תלמוד בבלי
תלמוד בבלי

Quotation על עבודה זרה 3:11

Sefer HaIkkarim

This is the meaning of the saying of the Rabbis in the treatise Abodah Zarah, In the future God will take the Torah in His bosom and say, ‘Let all those who occupied themselves with this, come and get their reward.’ At once all the nations of the world will come crowding before Him, pell mell, as is said, ‘All the nations are gathered together, and the peoples are assembled; who among them can declare this …?’ ‘This’ means the Torah. The Rabbis mean to say that in the future God will bring all the idolatrous nations to justice because they did not fulfil the divine law. Then we are told in the sequel that God will say to them, Wherewith have you busied yourselves? And they will reply that they concerned themselves with social welfare, as is recounted at length in the haggadic passage above cited. Finally God says in reply, All that you did was not for social welfare, but for your own selfish ends. Is there any one among you who can declare this?, i. e., is there any one among you who can say that he fulfilled the divine Torah?

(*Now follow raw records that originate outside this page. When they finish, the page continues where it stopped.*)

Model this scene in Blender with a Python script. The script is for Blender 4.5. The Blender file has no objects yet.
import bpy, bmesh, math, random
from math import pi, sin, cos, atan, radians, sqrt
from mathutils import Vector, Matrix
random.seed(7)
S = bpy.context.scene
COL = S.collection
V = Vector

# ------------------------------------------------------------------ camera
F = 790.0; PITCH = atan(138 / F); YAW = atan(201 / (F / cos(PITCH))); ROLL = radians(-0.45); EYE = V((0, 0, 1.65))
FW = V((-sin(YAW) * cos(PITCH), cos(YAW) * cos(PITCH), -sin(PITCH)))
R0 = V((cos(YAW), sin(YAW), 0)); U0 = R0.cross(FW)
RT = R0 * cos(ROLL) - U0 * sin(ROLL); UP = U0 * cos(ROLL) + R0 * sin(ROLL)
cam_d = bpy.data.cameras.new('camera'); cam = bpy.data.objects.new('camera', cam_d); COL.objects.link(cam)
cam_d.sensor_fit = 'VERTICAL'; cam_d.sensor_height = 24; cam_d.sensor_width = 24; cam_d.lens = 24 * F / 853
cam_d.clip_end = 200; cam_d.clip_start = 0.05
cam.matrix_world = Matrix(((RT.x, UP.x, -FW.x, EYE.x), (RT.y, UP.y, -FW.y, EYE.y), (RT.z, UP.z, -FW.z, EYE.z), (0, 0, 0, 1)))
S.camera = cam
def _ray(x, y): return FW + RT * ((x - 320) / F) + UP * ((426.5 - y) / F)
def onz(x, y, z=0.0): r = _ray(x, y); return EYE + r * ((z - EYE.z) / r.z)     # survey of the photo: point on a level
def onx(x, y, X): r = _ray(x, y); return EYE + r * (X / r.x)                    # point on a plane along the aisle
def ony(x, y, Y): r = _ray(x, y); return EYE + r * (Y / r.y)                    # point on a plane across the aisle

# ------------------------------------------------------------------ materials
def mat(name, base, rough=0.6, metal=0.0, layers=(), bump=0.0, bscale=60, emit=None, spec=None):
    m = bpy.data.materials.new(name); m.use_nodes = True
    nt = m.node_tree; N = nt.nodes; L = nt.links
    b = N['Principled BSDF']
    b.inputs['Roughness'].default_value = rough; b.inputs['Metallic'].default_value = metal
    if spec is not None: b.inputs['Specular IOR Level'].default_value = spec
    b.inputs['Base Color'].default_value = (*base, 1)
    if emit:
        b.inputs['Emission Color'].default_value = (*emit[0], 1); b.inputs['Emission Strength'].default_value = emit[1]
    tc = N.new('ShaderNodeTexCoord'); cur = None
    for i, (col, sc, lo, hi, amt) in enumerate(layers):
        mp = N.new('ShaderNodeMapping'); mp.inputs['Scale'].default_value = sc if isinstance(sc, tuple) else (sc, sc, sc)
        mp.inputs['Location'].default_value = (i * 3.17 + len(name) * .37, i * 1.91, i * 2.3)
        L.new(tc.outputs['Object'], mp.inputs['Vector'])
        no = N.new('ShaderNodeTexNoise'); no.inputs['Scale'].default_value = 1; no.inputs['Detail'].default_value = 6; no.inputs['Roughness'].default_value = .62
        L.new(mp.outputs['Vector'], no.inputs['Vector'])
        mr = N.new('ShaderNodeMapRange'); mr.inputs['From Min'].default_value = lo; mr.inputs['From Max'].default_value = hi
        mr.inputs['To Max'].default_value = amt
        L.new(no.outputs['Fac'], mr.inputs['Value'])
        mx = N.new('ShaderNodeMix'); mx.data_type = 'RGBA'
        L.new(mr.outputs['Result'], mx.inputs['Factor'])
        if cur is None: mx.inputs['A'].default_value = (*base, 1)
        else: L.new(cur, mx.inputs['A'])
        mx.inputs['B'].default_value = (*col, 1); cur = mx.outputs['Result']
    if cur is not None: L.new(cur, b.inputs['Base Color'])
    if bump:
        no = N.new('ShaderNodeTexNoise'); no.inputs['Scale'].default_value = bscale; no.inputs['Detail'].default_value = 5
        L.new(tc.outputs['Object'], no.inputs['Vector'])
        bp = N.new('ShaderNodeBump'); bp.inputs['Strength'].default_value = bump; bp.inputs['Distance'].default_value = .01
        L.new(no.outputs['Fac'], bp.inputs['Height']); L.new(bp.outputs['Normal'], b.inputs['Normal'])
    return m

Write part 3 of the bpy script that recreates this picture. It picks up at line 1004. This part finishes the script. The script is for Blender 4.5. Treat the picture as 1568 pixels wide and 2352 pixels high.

They will then reply in turn that as the Israelites are to be rewarded for observing the Law which they received by tradition, so they should be rewarded for fulfilling their law, which they also received by tradition. God will then reply, Who among you can declare this, and announce to us former things? Let them bring their witnesses, that they may be justified The meaning is that the nations who claim that they relied on their tradition, must tell us former things, i. e., they must tell us the principles of their religion, which they accepted and upon which they relied. They must tell us whether they were perceived by the senses with great publicity, as were the principles of the Law of Moses. Let them bring their witnesses, that they may be justified, that those who received that law may hear and say, it is truth; as those who received the Law of Moses can produce their witnesses, because the principles of their religion were published before an assembly of six hundred thousand persons, who received the Torah. And then the text concludes, Ye are My witnesses, saith the Lord, i. e., all Israel are witnesses of the divine revelation of the Torah, for they heard the voice of the Lord God, speaking to them the Ten Words. The words, And My servant whom I have chosen, refer to Moses, who is called the servant of the Lord. All of you are witnesses that the Torah is divine.